CRUZILIA ESCREVE - ADORÁVEL CAXAMBU

CRUZILIA ESCREVE
ADORÁVEL CAXAMBU


Na minha meninice, Caxambu equivalia a Xanadu, aquela capital do império mongol. Seu nome exalava mistérios e eu nada sabia de sua origem indígena. Apesar de sua proximidade com Cruzília, achava que era longe. Guimarães Rosa, no extraordinário conto do Soroco, sua mãe e sua filha, dizia que, para o pobre, todo lugar é longe. Para criança também. Para ir até Caxambu, meu pai vestia um enorme guarda-pó. Via aquilo como se presenciasse alguém que saía em expedição para savanas africanas
Minhas irmãs estudavam em colégio interno em Caxambu e apareciam raramente em Cruzília. Porque, além da “lonjura” para aquelas estradas quase intransitáveis, havia ainda o rigor escolar, que pouco facilitava para os alunos daquele tempo. De vez em quando, alguém voltava de lá trazendo um copo esquisito, meio quadrado, azulado, com a inscrição: “Lembrança de Caxambu”. 
E era difícil a gente, criança, chegar até lá, o que conferia mais poder mítico àquele lugar. Já entrou na minha mitologia a viagem que fiz na antiga jardineira, ao lado de minha irmã Wanda: além de andar de ônibus pela primeira vez, cujo motorista era o Walter da Yata, conheci, em Caxambu, o magnífico Parque das Águas; senti o gosto do primeiro misto-quente, numa lanchonete chamada Sputnik. E ganhei, na banca do Caruzo, uma revista chamada “Antar”, que na verdade era o Tarzan, volume grosso, cuja capa trazia o homem-das-selvas lutando com um leão. Quando saía de Caxambu, Wanda me mostrava a estrada que ia para Conceição, Cambuquira, Três Corações e, mais remota ainda que Xanadu, Belo Horizonte. Muita coisa passou pela minha cabecinha, que ainda achava ser Caxambu o verdadeiro “finis terrae”.
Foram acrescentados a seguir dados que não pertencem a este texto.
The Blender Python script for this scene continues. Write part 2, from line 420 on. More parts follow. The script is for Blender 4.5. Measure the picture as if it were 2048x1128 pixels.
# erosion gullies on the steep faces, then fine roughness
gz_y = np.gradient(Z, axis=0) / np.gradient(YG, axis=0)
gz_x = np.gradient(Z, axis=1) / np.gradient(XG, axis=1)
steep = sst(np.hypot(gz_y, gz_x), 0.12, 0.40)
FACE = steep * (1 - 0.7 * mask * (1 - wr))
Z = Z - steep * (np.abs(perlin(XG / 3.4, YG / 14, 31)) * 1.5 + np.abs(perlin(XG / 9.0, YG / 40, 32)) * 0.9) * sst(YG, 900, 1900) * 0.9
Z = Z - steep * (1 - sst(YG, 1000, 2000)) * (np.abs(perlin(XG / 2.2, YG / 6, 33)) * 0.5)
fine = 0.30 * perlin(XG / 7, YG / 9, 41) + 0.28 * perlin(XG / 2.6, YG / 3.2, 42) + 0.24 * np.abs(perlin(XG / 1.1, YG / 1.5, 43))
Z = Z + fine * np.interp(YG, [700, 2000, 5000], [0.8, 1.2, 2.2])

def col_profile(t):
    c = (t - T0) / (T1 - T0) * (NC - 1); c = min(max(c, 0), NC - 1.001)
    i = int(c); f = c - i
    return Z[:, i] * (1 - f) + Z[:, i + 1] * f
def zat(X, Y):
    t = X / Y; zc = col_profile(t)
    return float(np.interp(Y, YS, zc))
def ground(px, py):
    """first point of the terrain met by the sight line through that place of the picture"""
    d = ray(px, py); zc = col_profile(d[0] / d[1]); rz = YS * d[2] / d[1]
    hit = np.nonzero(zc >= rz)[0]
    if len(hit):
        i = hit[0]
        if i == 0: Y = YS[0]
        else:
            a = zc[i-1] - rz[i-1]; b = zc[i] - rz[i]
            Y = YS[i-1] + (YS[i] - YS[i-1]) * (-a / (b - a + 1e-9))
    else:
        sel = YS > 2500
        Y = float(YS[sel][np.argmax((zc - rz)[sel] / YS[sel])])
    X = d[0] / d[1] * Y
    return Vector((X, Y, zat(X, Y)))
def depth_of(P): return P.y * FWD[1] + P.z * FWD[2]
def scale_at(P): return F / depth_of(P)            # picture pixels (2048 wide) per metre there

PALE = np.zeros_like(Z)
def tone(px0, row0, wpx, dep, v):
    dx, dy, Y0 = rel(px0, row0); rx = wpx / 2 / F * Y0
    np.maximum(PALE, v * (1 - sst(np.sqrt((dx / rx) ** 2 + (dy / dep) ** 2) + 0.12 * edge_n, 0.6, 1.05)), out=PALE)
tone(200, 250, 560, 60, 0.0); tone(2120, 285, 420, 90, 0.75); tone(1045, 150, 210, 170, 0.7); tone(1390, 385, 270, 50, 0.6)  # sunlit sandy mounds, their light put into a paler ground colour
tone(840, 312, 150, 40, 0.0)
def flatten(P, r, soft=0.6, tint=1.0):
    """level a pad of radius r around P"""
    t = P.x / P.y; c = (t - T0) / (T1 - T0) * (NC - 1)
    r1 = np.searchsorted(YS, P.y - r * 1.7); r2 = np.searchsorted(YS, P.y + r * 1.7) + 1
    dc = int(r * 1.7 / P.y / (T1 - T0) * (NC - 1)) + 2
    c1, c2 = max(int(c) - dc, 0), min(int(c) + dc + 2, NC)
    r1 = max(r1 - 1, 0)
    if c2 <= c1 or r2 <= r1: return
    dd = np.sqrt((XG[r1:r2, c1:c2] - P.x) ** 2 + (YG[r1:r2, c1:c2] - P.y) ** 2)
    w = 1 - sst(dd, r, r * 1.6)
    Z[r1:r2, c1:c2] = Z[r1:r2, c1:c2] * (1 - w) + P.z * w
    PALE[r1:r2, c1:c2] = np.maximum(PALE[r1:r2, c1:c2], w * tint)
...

Foi em Caxambu, ao lado de meu tio Minelli e de meus primos Mario Sérgio e Tadeu, que vi pela primeira vez um aparelho de televisão. Passava um jogo do Fluminense e Flamengo. Foi em Caxambu, também ao lado desse tio e desses primos, que vi pela primeira um grande circo, chamado Garcia, que tinha um número em que cães jogavam futebol, vestindo camisas do...Flamengo e do Fluminense. Depois Caxambu passou a virar rotina em domingos de futebol, quando, também ao lado de tio Minelli e de meus primos, assistíamos a jogos do Sete de Setembro, de Cruzília, contra o CRAC, o Fluminense e, eventualmente, o Flamengo, que tinha um campo perto de um orfanato. Não me esqueço de um tipo meio corcundinha que torcia para o CRAC. Não me esqueço de dona Cacilda, que era líder da torcida do time azul, onde jogavam Arô e Guaracy. No Fluminense, não me esqueço do Marcelo, do Castilho, do Djalminha, do Índio e do Goiaba. Em Caxambu andei de elevador pela primeira vez, no Hotel Glória, levado pela madrinha Nicinha. Em Caxambu vi a primeira celebridade artística, o cantor e humorista Ivon Cury (com quem levei uma longa prosa, tempos depois, ao lado de Adolfo Maurício e do Fausto do Cid Pereira.
Caxambu era o lugar onde meu pai visitava seus primos Humberto Fortes, Quinha e Horacinho. E passava na farmácia do Nelsão. Caxambu tinha um cinema que, quando passou “Os 10 mandamentos”, atraiu metade da população de Cruzília. Não fui, nunca entrei naquele cinema. Mas cumpri todos mandamentos na igreja Santa Isabel, onde me casei, num já remoto julho de 1980...
Caxambu era a palavra que mais falava a velha telefonista Sá Marica, para completar as ligações. Ainda escuto sua voz aguda vencendo o tempo e distâncias,e cumprimento, de longe, a cidade que hoje comemora mais um aniversário.